4-3.庁内ネットワークの変更にかかる契約

庁内ネットワークの変更にかかる契約の範囲

 ガバメントクラウドへの接続回線を設置するためには、当然庁内ネットワーク機器に回線を接続する必要があり、その設定変更が必要です。また接続回線を独自仕様にせず、国に推奨する仕様に従うのであれば、前述した通り事前に庁内側で三層を混ぜる必要があります。これは次期LGWANの場合も同様だと思われ、LGWAN接続系にマイナンバー利用事務系を引き込む形で混ぜてからLGWAN回線に接続する必要があると思われます。
 こうした庁内ネットワークの変更作業を職員が行うので無ければ、事業者に委託する必要があります。当然、4-1で述べたネットワークの全体設計を考慮する必要があります。

 名古屋市の場合は、前述のガバメントクラウド接続回線の提供にかかる契約に含める形で、調達を行いました。

5.PMO運営支援にかかる契約

 システム標準化全体の進捗管理や課題管理の支援にかかる、自治体とコンサルティング事業者との契約です。特にマルチベンダの場合、進捗や課題の管理の難易度が上がりますので、必要度が高くなります。

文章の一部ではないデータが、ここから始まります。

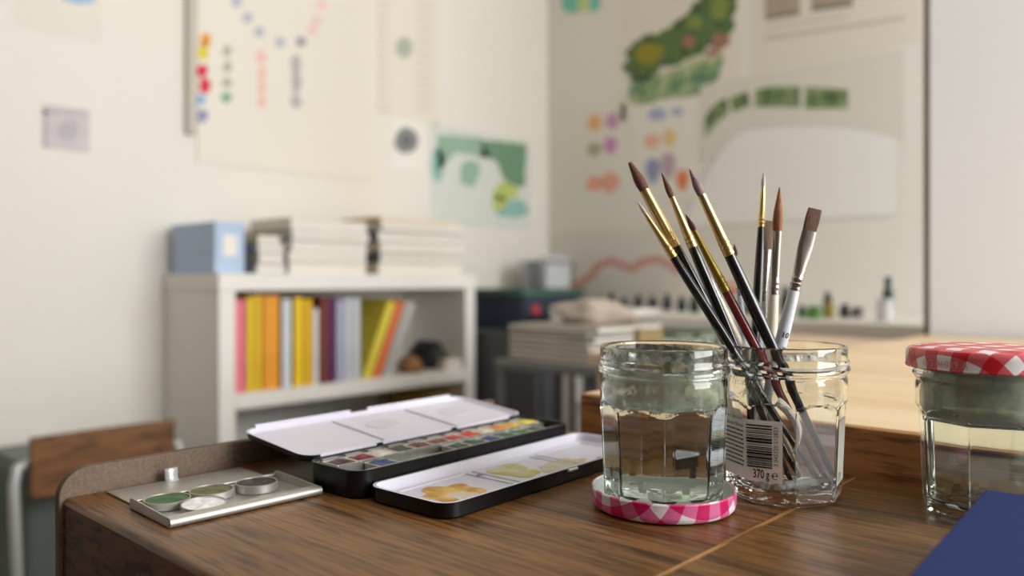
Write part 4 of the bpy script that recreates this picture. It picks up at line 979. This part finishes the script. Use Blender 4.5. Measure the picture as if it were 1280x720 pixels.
art(S, 'orange_swatch', [blob(742, 154, 9, 11, 1)], PA(236, 184, 124)); art(S, 'pink_swatches', [blob(765, 152, 9, 10, 2)], PA(206, 162, 190)); art(S, 'olive_swatch', [blob(742, 186, 9, 9, 3)], PA(178, 178, 148)); art(S, 'magenta_swatch', [blob(764, 181, 9, 10, 4)], PA(208, 148, 200)); art(S, 'coral_swatches', [blob(744, 230, 11, 10, 5), blob(763, 228, 11, 12, 6)], PA(238, 172, 150))
S = sheet('leaf_swatch_sheet', 'B', (790, 126, 874, 252), 'white sheet with blue, peach and leaf-shaped swatches behind the brush tips', 'paper', mat('leaf_paper', srgb(234, 229, 221), .9), 1)
leaf = lambda cx, cy, rx, ry: [(cx + rx * math.sin(t) * (1 - .35 * math.cos(t)), cy + ry * math.cos(t)) for t in [2 * PI * k / 20 for k in range(20)]]
art(S, 'blue_swatches', [blob(820, 143, 12, 8, 1), blob(846, 140, 8, 5, 2)], PA(172, 180, 208)); art(S, 'peach_swatches', [blob(814, 176, 10, 10, 3)], PA(236, 188, 164)); art(S, 'yellow_swatch', [blob(838, 172, 9, 10, 4)], PA(230, 200, 140)); art(S, 'blue_leaf', [leaf(816, 214, 9, 16)], PA(150, 156, 190)); art(S, 'mauve_leaf', [leaf(835, 208, 9, 17)], PA(190, 168, 180)); art(S, 'orange_leaf', [leaf(853, 226, 8, 14)], PA(226, 140, 92))
S = root('cut_paper', (on_y(960, 277, YB).x, YB - .0030, on_y(960, 277, YB).z), 'large white paper cut to a rounded hill on the back wall', 'paper')
S['_w'] = 1; S['_b'] = YB - .0030; S['_t'] = .0004
hill = [(852, 284)] + [(862 + 8 * k, 284 - 122 * math.sin(min(1, (k + 1) / 11) * PI / 2) ** .9) for k in range(12)] + [(1000, 158), (1060, 160), (1120, 172), (1120, 268)]
art(S, 'paper', [hill], mat('cut_white_paper', srgb(238, 236, 232), .9))
S = sheet('wave_drawing', 'B', (688, 284, 962, 398), 'white sheet with a wavy red line drawn across it above the ink bottles', 'drawing', mat('wave_paper', srgb(224, 219, 210), .9), 0)
art(S, 'red_wave', [line([(688, 364), (704, 358), (722, 356), (738, 346), (748, 332), (764, 326), (778, 332), (790, 336), (804, 327), (820, 324), (836, 330), (850, 340)], 10)], PA(214, 160, 148)); art(S, 'orange_curve', [line([(894, 340), (902, 352), (914, 356), (928, 350)], 3), blob(914, 364, 9, 5, 3)], PA(226, 116, 70))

 名古屋市の場合、他の案件と併せて、一般競争入札(総合評価落札方式)で調達を行っています。

 以上、考えられる調達を書き連ねてみました。
 調達に関する課題についても書こうと思いましたが、こればかりは自治体によって悩みどころが違うと思いますので、実際現地で直接お尋ねしようと思います。
 では、羽田でお会いしましょう。